Held: The appeal was dismissed. The primary Judge's conclusion that China was the natural and obvious forum was both defensible in fact and relevant to the assessment of suitability of Australia. The clear proximity to China in terms of distance, the role of the Shanghai MSA, the commencement of suits there by a variety of parties and the ships steaming to Chinese ports for repair all placed the over-arching control by a competent and skilled Chinese court as a natural and convenient consequence.

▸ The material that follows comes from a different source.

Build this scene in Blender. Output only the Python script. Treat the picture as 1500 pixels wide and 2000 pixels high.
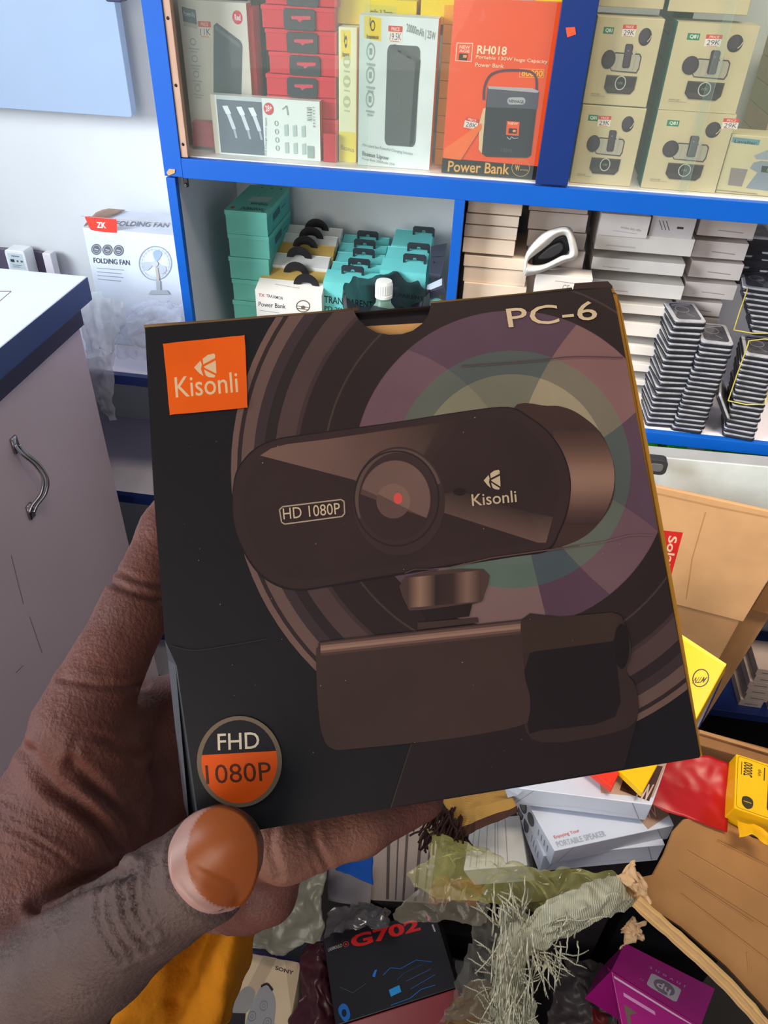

In reaching this conclusion, the Court considered the differences as to limitation. It is possible for disputes to arise as to which limitation regime should govern and with what universality. The terms of the conventions seek to deal with this question. In the LLMC 1976, art 11 provides for the constitution of the fund and art 13 provides for the barring of other actions. However, art 13 is expressly predicated on there being a fund constituted in accordance with art 11. China is not a signatory to the LLMC 1976 and so art 13 (as part of Australian law) does not operate. Thus, there is no statutory bar on the plaintiffs bringing their claim in Australia against an asset of the owner notwithstanding the constitution of a fund in China. However, despite this juridical advantage, it was not decisive.
Subject to the matters in art 56 of UNCLOS, China’s EEZ is not under the sovereign control of China and is not part of the territory of China. The primary Judge approached his task on the basis otherwise than that the law of China governed the collision as lex loci delicti. The Collision Regulations (COLREGS 1972) would be the operative rules under which the fault in the collision ought to be determined under general maritime law administered in the forum rather than strictly by the law of any particular country. On the evidence, such rules also form the basis of Chinese law in any event. The conclusion that the lex causae was not Chinese law meant that the Court did not consider whether Chinese limitation provisions necessarily applied to the exclusion of the Australian LLMC Act 1989 (Cth).